-- begin DATASET EXTRACT --

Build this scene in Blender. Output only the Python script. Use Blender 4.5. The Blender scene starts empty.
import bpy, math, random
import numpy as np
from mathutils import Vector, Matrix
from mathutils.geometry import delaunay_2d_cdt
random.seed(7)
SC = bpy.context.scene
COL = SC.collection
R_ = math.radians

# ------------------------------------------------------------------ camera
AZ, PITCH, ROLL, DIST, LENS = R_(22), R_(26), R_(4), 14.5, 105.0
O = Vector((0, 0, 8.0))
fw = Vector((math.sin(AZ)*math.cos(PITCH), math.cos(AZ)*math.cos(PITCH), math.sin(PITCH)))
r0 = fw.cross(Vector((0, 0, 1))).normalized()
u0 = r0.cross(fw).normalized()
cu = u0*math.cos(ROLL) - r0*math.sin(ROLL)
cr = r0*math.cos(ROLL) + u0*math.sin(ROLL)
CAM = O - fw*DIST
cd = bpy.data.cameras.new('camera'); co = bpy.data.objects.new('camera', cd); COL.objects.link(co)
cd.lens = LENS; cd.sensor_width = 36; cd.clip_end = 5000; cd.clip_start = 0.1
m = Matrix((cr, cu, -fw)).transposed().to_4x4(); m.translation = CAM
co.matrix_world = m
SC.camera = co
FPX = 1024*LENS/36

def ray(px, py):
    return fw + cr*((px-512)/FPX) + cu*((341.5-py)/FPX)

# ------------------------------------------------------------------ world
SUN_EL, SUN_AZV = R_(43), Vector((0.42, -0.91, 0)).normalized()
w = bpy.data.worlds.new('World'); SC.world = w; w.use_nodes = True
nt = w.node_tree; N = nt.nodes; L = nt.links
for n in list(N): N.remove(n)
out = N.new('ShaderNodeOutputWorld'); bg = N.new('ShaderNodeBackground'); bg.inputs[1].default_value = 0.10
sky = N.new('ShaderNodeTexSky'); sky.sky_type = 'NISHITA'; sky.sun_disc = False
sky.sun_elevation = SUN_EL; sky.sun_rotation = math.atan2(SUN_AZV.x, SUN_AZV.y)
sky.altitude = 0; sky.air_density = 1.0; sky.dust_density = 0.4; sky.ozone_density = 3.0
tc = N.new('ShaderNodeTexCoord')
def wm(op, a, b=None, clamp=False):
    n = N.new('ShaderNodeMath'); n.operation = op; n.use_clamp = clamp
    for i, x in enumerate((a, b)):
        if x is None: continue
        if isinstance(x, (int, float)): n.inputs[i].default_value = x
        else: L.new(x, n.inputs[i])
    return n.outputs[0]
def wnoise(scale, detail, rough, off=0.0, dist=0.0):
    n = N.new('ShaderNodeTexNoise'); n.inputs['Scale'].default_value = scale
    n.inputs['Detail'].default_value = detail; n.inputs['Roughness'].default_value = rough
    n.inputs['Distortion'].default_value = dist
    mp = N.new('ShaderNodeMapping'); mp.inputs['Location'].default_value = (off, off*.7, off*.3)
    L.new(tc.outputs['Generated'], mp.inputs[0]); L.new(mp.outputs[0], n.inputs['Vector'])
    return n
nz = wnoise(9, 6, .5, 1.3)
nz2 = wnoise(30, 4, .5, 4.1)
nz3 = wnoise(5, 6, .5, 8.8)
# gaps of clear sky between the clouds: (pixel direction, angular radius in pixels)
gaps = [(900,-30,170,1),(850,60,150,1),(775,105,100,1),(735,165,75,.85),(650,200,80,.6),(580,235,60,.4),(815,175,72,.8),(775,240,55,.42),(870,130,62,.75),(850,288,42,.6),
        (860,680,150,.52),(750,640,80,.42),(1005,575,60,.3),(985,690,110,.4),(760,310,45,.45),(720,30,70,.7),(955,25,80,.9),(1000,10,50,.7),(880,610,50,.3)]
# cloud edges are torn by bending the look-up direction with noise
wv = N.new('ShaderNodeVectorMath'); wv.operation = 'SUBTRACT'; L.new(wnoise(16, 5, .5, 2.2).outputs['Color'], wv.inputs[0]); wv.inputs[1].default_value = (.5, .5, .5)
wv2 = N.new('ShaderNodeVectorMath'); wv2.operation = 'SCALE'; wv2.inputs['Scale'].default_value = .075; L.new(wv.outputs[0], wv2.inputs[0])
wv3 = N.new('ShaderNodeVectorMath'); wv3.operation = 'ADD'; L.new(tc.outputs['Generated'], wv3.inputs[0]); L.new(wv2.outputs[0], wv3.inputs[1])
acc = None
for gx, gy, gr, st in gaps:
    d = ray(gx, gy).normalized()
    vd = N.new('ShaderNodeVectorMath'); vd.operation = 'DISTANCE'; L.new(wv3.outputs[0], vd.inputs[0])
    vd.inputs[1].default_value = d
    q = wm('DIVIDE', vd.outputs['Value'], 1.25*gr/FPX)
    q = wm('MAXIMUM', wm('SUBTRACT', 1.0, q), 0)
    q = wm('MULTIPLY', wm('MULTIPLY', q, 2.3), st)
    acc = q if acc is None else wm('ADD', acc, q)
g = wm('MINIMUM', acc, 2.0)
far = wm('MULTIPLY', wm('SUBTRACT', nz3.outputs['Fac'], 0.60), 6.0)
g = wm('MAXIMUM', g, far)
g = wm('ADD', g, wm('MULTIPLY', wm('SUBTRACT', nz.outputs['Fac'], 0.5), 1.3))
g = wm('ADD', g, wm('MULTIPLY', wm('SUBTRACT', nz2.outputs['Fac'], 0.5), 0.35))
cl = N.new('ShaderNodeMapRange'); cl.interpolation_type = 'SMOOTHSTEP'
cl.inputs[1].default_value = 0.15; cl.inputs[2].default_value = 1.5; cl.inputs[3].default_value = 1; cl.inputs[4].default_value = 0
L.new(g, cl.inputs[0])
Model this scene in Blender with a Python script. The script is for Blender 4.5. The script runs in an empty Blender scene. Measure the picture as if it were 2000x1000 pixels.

-- end DATASET EXTRACT --

GOAL ▸ Transcribe the material above word for word.

THE OUTPUT ▸
Build this scene in Blender. Output only the Python script. Use Blender 4.5. The Blender scene starts empty.
import bpy, math, random
import numpy as np
from mathutils import Vector, Matrix
from mathutils.geometry import delaunay_2d_cdt
random.seed(7)
SC = bpy.context.scene
COL = SC.collection
R_ = math.radians

# ------------------------------------------------------------------ camera
AZ, PITCH, ROLL, DIST, LENS = R_(22), R_(26), R_(4), 14.5, 105.0
O = Vector((0, 0, 8.0))
fw = Vector((math.sin(AZ)*math.cos(PITCH), math.cos(AZ)*math.cos(PITCH), math.sin(PITCH)))
r0 = fw.cross(Vector((0, 0, 1))).normalized()
u0 = r0.cross(fw).normalized()
cu = u0*math.cos(ROLL) - r0*math.sin(ROLL)
cr = r0*math.cos(ROLL) + u0*math.sin(ROLL)
CAM = O - fw*DIST
cd = bpy.data.cameras.new('camera'); co = bpy.data.objects.new('camera', cd); COL.objects.link(co)
cd.lens = LENS; cd.sensor_width = 36; cd.clip_end = 5000; cd.clip_start = 0.1
m = Matrix((cr, cu, -fw)).transposed().to_4x4(); m.translation = CAM
co.matrix_world = m
SC.camera = co
FPX = 1024*LENS/36

def ray(px, py):
    return fw + cr*((px-512)/FPX) + cu*((341.5-py)/FPX)

# ------------------------------------------------------------------ world
SUN_EL, SUN_AZV = R_(43), Vector((0.42, -0.91, 0)).normalized()
w = bpy.data.worlds.new('World'); SC.world = w; w.use_nodes = True
nt = w.node_tree; N = nt.nodes; L = nt.links
for n in list(N): N.remove(n)
out = N.new('ShaderNodeOutputWorld'); bg = N.new('ShaderNodeBackground'); bg.inputs[1].default_value = 0.10
sky = N.new('ShaderNodeTexSky'); sky.sky_type = 'NISHITA'; sky.sun_disc = False
sky.sun_elevation = SUN_EL; sky.sun_rotation = math.atan2(SUN_AZV.x, SUN_AZV.y)
sky.altitude = 0; sky.air_density = 1.0; sky.dust_density = 0.4; sky.ozone_density = 3.0
tc = N.new('ShaderNodeTexCoord')
def wm(op, a, b=None, clamp=False):
    n = N.new('ShaderNodeMath'); n.operation = op; n.use_clamp = clamp
    for i, x in enumerate((a, b)):
        if x is None: continue
        if isinstance(x, (int, float)): n.inputs[i].default_value = x
        else: L.new(x, n.inputs[i])
    return n.outputs[0]
def wnoise(scale, detail, rough, off=0.0, dist=0.0):
    n = N.new('ShaderNodeTexNoise'); n.inputs['Scale'].default_value = scale
    n.inputs['Detail'].default_value = detail; n.inputs['Roughness'].default_value = rough
    n.inputs['Distortion'].default_value = dist
    mp = N.new('ShaderNodeMapping'); mp.inputs['Location'].default_value = (off, off*.7, off*.3)
    L.new(tc.outputs['Generated'], mp.inputs[0]); L.new(mp.outputs[0], n.inputs['Vector'])
    return n
nz = wnoise(9, 6, .5, 1.3)
nz2 = wnoise(30, 4, .5, 4.1)
nz3 = wnoise(5, 6, .5, 8.8)
# gaps of clear sky between the clouds: (pixel direction, angular radius in pixels)
gaps = [(900,-30,170,1),(850,60,150,1),(775,105,100,1),(735,165,75,.85),(650,200,80,.6),(580,235,60,.4),(815,175,72,.8),(775,240,55,.42),(870,130,62,.75),(850,288,42,.6),
        (860,680,150,.52),(750,640,80,.42),(1005,575,60,.3),(985,690,110,.4),(760,310,45,.45),(720,30,70,.7),(955,25,80,.9),(1000,10,50,.7),(880,610,50,.3)]
# cloud edges are torn by bending the look-up direction with noise
wv = N.new('ShaderNodeVectorMath'); wv.operation = 'SUBTRACT'; L.new(wnoise(16, 5, .5, 2.2).outputs['Color'], wv.inputs[0]); wv.inputs[1].default_value = (.5, .5, .5)
wv2 = N.new('ShaderNodeVectorMath'); wv2.operation = 'SCALE'; wv2.inputs['Scale'].default_value = .075; L.new(wv.outputs[0], wv2.inputs[0])
wv3 = N.new('ShaderNodeVectorMath'); wv3.operation = 'ADD'; L.new(tc.outputs['Generated'], wv3.inputs[0]); L.new(wv2.outputs[0], wv3.inputs[1])
acc = None
for gx, gy, gr, st in gaps:
    d = ray(gx, gy).normalized()
    vd = N.new('ShaderNodeVectorMath'); vd.operation = 'DISTANCE'; L.new(wv3.outputs[0], vd.inputs[0])
    vd.inputs[1].default_value = d
    q = wm('DIVIDE', vd.outputs['Value'], 1.25*gr/FPX)
    q = wm('MAXIMUM', wm('SUBTRACT', 1.0, q), 0)
    q = wm('MULTIPLY', wm('MULTIPLY', q, 2.3), st)
    acc = q if acc is None else wm('ADD', acc, q)
g = wm('MINIMUM', acc, 2.0)
far = wm('MULTIPLY', wm('SUBTRACT', nz3.outputs['Fac'], 0.60), 6.0)
g = wm('MAXIMUM', g, far)
g = wm('ADD', g, wm('MULTIPLY', wm('SUBTRACT', nz.outputs['Fac'], 0.5), 1.3))
g = wm('ADD', g, wm('MULTIPLY', wm('SUBTRACT', nz2.outputs['Fac'], 0.5), 0.35))
cl = N.new('ShaderNodeMapRange'); cl.interpolation_type = 'SMOOTHSTEP'
cl.inputs[1].default_value = 0.15; cl.inputs[2].default_value = 1.5; cl.inputs[3].default_value = 1; cl.inputs[4].default_value = 0
L.new(g, cl.inputs[0])
Model this scene in Blender with a Python script. The script is for Blender 4.5. The script runs in an empty Blender scene. Measure the picture as if it were 2000x1000 pixels.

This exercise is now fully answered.